Aggro Crab’s quiet defense of the genre
Aggro Crab has a reputation for loud, opinionated games that wear their politics and their jokes on their sleeve. What is interesting about Peak is that its biggest argument is encoded in structure, not dialogue. By building a serious, mechanically rich friendslop about climbing rather than about running from monsters, the studio is pushing back on a growing assumption that co op breakout hits have to be horror flavored.
Look at the current co op charts and you will see a pattern. Intense, repeatable games that turn your friend group into content, almost all dressed up as some kind of spooky gig economy. You clock in, you loot, you get chased by something with long arms, you scream, you clip it and move on. There is nothing wrong with that loop, but it can feel narrow.
Peak widens the lane. It takes the same social curve shared discovery, escalating risk, desperate retreats and puts it in a context that is more about connection than terror. You are still telling stories afterward, but they sound like “remember that time we bivouacked on a tiny ledge and almost froze” instead of “remember when the monster got us again.” The difference seems subtle on paper. In play, it is huge.
By refusing to chase Game of the Year prestige or pile on trend chasing features, Aggro Crab positions Peak as a defense of co op as a space for all kinds of fantasies, not just haunted ones. It respects the genre enough to trust that a focused ruleset and a strong theme are enough. You can see that in the absence of grindy progression, in the small scale of the scouts, in the way the climbing itself is allowed to be the star.
Why Peak is resonating
For all its clever design talk, the reason Peak is landing so hard with players and critics is simple. It generates good nights. Its runs have a natural three act shape. First there is the planning, with everyone talking over each other about gear and routes. Then there is the push, full of close calls, miraculous saves and minor disasters. Finally there is the comedown where you either stand on the summit, laughing in disbelief, or pick through the wreckage of another doomed attempt, already plotting the next one.
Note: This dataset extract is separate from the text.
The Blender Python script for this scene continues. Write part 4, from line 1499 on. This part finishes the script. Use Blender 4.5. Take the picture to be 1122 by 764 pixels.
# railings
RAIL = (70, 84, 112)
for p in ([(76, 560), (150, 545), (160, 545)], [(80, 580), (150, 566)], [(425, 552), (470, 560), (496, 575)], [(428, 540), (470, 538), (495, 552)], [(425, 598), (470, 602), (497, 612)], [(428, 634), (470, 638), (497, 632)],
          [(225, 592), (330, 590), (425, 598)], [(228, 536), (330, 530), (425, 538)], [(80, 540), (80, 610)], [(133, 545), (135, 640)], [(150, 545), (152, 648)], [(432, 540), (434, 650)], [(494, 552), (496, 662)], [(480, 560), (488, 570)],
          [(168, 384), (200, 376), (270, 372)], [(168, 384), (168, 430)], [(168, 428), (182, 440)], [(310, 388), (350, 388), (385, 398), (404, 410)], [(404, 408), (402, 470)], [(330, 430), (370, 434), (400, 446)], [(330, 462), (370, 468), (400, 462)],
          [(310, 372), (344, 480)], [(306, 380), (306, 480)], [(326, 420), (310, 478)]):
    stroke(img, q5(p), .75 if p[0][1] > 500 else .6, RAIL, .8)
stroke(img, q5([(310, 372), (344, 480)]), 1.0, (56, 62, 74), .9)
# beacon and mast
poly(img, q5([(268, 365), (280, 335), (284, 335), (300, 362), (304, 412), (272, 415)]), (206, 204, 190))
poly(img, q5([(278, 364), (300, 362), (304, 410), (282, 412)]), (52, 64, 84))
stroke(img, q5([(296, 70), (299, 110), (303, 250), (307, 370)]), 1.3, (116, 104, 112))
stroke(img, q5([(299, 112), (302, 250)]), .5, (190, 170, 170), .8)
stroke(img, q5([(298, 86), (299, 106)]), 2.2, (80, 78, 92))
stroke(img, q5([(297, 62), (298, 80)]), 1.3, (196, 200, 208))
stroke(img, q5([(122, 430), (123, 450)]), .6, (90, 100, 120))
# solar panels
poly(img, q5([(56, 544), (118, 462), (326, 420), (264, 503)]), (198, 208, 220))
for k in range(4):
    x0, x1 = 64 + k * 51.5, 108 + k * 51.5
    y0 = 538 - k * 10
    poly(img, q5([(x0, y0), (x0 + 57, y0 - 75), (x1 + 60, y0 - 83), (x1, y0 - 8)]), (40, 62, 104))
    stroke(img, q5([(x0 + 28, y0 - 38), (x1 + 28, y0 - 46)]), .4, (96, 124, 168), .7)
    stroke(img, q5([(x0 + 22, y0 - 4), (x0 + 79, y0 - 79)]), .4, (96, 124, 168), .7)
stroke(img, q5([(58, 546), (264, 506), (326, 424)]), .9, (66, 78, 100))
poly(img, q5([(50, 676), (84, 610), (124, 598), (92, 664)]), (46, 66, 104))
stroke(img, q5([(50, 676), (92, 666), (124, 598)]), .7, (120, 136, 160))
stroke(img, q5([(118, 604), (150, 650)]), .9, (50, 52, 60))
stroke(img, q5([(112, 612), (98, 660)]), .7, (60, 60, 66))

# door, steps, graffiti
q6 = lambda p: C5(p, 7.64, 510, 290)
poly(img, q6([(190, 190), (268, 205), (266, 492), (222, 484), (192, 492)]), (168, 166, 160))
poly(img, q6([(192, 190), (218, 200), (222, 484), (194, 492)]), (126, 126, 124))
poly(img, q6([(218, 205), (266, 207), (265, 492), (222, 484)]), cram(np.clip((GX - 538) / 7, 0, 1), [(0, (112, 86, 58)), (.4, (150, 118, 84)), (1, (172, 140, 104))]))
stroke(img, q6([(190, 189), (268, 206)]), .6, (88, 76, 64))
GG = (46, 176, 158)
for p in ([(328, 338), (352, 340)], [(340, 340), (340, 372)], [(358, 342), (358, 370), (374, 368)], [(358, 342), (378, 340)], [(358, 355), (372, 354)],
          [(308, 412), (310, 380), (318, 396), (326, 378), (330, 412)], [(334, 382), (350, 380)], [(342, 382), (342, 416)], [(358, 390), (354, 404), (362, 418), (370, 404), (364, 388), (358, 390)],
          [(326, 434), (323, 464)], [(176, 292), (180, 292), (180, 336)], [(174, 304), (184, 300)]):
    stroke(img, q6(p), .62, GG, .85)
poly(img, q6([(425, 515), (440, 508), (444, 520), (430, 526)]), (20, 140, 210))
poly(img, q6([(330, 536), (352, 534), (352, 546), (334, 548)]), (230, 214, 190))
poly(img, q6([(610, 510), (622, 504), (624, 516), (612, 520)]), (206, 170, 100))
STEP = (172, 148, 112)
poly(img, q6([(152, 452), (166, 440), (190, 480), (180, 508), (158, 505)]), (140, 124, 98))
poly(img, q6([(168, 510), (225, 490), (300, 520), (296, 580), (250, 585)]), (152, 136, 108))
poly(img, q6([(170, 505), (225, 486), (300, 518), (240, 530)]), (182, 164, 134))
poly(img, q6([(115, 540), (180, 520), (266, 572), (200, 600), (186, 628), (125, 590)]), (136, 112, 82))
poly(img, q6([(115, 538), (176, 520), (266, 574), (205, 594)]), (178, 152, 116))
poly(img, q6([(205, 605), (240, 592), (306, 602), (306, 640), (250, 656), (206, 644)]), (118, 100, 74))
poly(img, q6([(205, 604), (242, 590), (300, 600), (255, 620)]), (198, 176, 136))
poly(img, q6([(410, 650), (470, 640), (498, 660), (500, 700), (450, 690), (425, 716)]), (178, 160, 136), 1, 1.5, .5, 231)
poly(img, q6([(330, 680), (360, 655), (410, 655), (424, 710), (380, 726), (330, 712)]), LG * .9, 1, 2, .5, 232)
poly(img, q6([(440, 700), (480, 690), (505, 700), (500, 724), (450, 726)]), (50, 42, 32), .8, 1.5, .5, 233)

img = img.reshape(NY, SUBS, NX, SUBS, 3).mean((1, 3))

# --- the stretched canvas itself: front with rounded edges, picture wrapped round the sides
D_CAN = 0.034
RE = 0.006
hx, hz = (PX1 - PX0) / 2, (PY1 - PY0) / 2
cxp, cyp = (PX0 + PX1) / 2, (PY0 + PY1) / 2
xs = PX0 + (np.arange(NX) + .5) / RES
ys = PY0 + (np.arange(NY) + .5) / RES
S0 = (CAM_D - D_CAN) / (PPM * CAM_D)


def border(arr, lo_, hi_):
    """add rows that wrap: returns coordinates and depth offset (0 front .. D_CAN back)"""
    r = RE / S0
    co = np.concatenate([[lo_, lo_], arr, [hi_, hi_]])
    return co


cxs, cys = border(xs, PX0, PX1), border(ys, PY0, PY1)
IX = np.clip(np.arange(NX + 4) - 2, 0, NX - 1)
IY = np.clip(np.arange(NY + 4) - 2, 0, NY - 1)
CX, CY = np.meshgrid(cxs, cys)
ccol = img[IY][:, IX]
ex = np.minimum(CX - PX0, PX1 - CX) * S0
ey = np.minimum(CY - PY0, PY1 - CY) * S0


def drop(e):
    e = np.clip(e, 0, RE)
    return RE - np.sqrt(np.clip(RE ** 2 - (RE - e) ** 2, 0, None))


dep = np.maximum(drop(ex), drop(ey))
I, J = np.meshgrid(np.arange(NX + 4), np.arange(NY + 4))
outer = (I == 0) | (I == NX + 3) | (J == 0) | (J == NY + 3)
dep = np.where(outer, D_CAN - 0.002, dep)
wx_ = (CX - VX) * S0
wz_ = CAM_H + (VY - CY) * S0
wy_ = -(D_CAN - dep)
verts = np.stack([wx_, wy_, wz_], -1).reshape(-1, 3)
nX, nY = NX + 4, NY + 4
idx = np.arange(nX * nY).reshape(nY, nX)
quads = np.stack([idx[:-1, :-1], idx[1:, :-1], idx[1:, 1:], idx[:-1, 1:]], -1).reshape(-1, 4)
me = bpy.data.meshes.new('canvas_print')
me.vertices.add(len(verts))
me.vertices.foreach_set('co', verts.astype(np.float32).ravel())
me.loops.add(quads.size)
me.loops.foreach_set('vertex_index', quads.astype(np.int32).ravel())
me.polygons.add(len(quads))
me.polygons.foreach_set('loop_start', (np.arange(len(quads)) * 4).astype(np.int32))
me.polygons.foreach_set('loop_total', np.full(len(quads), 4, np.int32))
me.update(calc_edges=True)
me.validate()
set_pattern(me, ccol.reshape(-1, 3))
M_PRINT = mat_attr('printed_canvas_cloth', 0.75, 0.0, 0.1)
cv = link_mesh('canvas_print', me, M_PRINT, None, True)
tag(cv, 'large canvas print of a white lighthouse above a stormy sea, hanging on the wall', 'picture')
Because the stakes are so visible and shared, everyone feels involved regardless of skill. The person who never quite nails the hard jumps might be the one who remembers which berries are safe. The loud planner might also be the first to panic sprint and burn all their stamina. The quiet friend who hung back at the crash site thinking through loadouts can end up the unsung hero who packed the one item that saves the day.
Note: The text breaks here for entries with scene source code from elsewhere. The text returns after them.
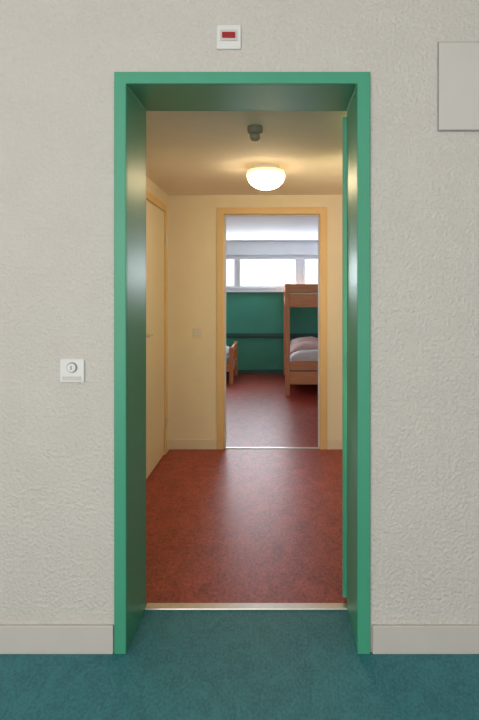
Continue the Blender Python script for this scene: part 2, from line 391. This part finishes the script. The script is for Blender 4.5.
ks = empty('wall_switch', (-0.738, 0, 0.972), label='square white wall switch plate with round key insert', category='switch')
boxes('plate', [(-0.782, -0.695, -0.010, 0, 0.972, 1.056)], M_plastic, parent=ks, bevel=0.003)
bm = bmesh.new(); addcyl(bm, (-0.738, -0.0125, 1.026), 0.019, 0.018, 0.0048, 'Y'); finish('ring', bm, M_grey, parent=ks, label='grey ring')
bm = bmesh.new(); addcyl(bm, (-0.738, -0.0175, 1.026), 0.015, 0.015, 0.005, 'Y'); finish('knob', bm, M_plastic, parent=ks)
boxes('keyhole', [(-0.740, -0.736, -0.0215, -0.0201, 1.019, 1.033)], M_grey, parent=ks, label='dark slot')
boxes('rocker', [(-0.772, -0.705, -0.0130, -0.0101, 0.980, 0.994)], M_hatch, parent=ks, bevel=0.001)

cs = empty('wall_switch', (-0.666, 2.775, 0.915), label='small white light switch on the cream corridor wall', category='switch')
boxes('plate', [(-0.702, -0.630, 2.765, 2.775, 0.915, 0.995)], M_basecor, parent=cs, bevel=0.003)
boxes('rocker', [(-0.685, -0.647, 2.760, 2.7649, 0.935, 0.975)], M_plastic, parent=cs, bevel=0.002)

# ------------------------------------------------------------------ lights
wd = bpy.data.worlds.new('sky'); scene.world = wd; wd.use_nodes = True
bg = wd.node_tree.nodes['Background']; bg.inputs[0].default_value = (0.99, 0.98, 0.98, 1); bg.inputs[1].default_value = 1.35

def area(name, loc, rot, sx, sy, power, col):
    l = bpy.data.lights.new(name, 'AREA'); l.shape = 'RECTANGLE'; l.size = sx; l.size_y = sy; l.energy = power; l.color = col
    o = bpy.data.objects.new(name, l); COL.objects.link(o); o.location = loc; o.rotation_euler = rot
    return o
area('window_daylight', (-0.1, BY+0.30, 1.62), (math.radians(-90), 0, 0), 3.2, 0.9, 200, (0.84, 0.92, 1.0))
area('room_window_light', (-1.2, -4.1, 1.7), (math.radians(90), 0, 0), 2.2, 1.6, 66, (1.0, 0.97, 0.93))
# added warm fill light behind the open leaf, shining up and across the corridor
area('corridor_added_fill', (0.58, 0.78, 1.10), (0, math.radians(108), 0), 1.0, 0.6, 62, (1.0, 0.77, 0.50))

# ------------------------------------------------------------------ camera
cd = bpy.data.cameras.new('camera'); cam = bpy.data.objects.new('camera', cd); COL.objects.link(cam)
cam.location = (0, -2.16, 1.30); cam.rotation_euler = (math.radians(90), 0, 0)
cd.sensor_fit = 'AUTO'; cd.sensor_width = 36; cd.lens = 30.0
cd.shift_x = (239.5-278)/720; cd.shift_y = -(360-291)/720
scene.camera = cam
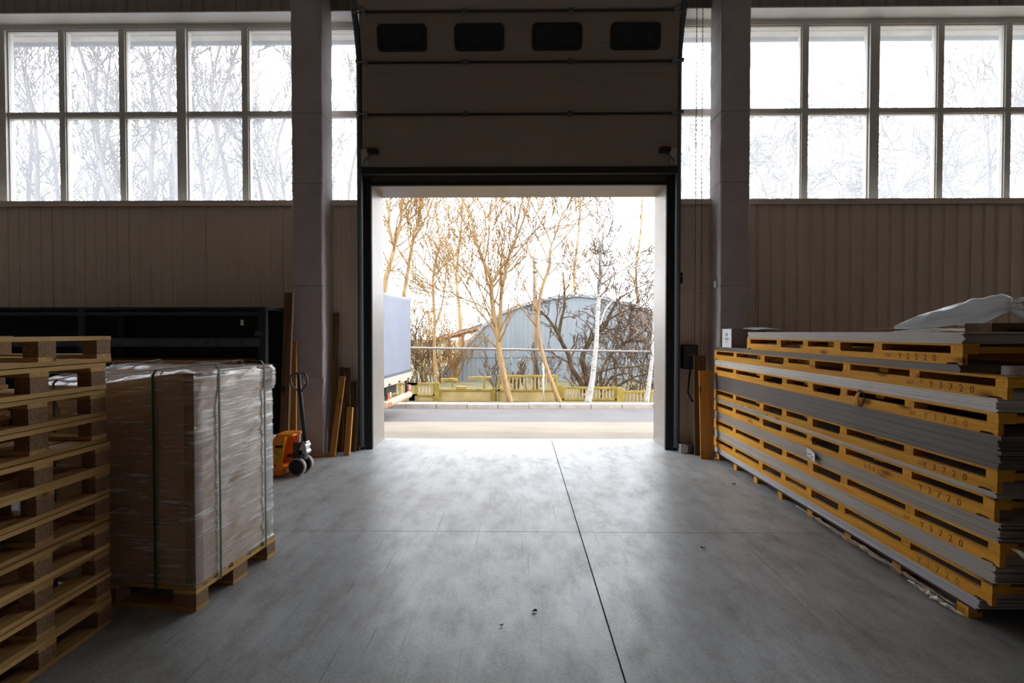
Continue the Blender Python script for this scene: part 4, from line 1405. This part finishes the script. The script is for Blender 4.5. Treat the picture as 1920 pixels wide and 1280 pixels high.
# ------------------------------------------------------------------ corrugated shed
SY = 27.0
shed = empty('corrugated_shed', (0, SY, -0.95))
M_shed = plain('blue_grey_cladding', (0.18, 0.20, 0.215), 0.6, var=0.10, scale=1.2, vscale=(3, 1, .4))
outline_px = [(812, 722), (835, 690), (872, 648), (905, 610), (940, 585), (980, 570), (1040, 556), (1085, 552), (1130, 557), (1190, 572), (1240, 592), (1290, 625), (1340, 690), (1362, 722)]
ol = [(ox(p, SY), oz(q, SY) + 0.95) for p, q in outline_px]
def roof_z(x):
    for (xa, za), (xb, zb) in zip(ol[:-1], ol[1:]):
        if xa <= x <= xb:
            return za + (zb - za) * (x - xa) / (xb - xa)
    return ol[0][1]
xw = ol[0][0]; seam = oz(668, SY) + 0.95
k = 0
while xw < ol[-1][0] - 0.05:
    xe = min(xw + 0.92, ol[-1][0])
    for lowr in (True, False):
        za, zb, zm = roof_z(xw), roof_z(xe), roof_z((xw + xe) / 2)
        if lowr:
            tops = [min(a, seam) for a in (za, zm, zb)]
            base = 0.0
        else:
            if max(za, zb) <= seam + 0.02:
                continue
            tops = [za, zm, zb]; base = seam - 0.05
        n = 8
        pr_ = []
        yoff = 0.0 if lowr else -0.03
        mb = MB()
        cols = []
        for i in range(n + 1):
            u = i / n
            x = xw + (xe - xw) * u
            zt = min(seam, roof_z(x)) if lowr else max(roof_z(x), base + 0.001)
            yy = yoff + (0.006 if i % 2 else -0.006)
            mb.v += [(x, yy, base), (x, yy, max(zt, base + 0.001))]
        for i in range(n):
            mb.f.append((2 * i, 2 * i + 2, 2 * i + 3, 2 * i + 1))
        o = mb.build('cladding_sheet', M_shed, shed)
        solidify(o, 0.01)
    xw = xe
    k += 1
# roof shell running back, and pale barge trims on the front edge
mb = MB()
for x, zz in ol:
    mb.v += [(x, -0.08, zz + 0.02), (x, 12.0, zz + 0.02)]
for i in range(len(ol) - 1):
    mb.f.append((2 * i, 2 * i + 1, 2 * i + 3, 2 * i + 2))
solidify(mb.build('roof_shell', plain('grey_roof', (0.30, 0.31, 0.32), 0.7), shed), 0.03)
for (xa, za), (xb, zb) in zip(ol[:-1], ol[1:]):
    d = Vector((xb - xa, 0, zb - za)); L = d.length
    o = MB().box(0, L, -0.05, 0.0, -0.12, 0.04).build('barge_trim', plain('pale_trim', (0.26, 0.265, 0.27), 0.6), shed, loc=(xa, -0.09, za), rot=(0, -math.atan2(d.z, d.x), 0))
MB().box(ox(857, SY) - .06, ox(857, SY) + .06, -0.07, -0.02, 0, oz(668, SY) + 0.95).build('timber_post', orange_wood('z'), shed)
tag(shed, 'large blue-grey corrugated shed with arched roof beyond the fence', 'shed')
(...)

None of this needs a ghost in the dark. Peak’s drama comes from gravity, weather, limited food and the simple fact that your friends are human. When you finally piece together a clean, disciplined climb and watch the sunrise from nowhere in particular, it feels earned in a way that many novelty co ops struggle to match.
Peak might not be trying to win Game of the Year plaques, but it is staking out something just as valuable. It is proof that friendslop can be about more than being scared together. It can be about being capable together, or trying to be, and laughing when that falls apart. In a co op scene dominated by horror and hyperactive party games, that makes Peak feel like its own small summit.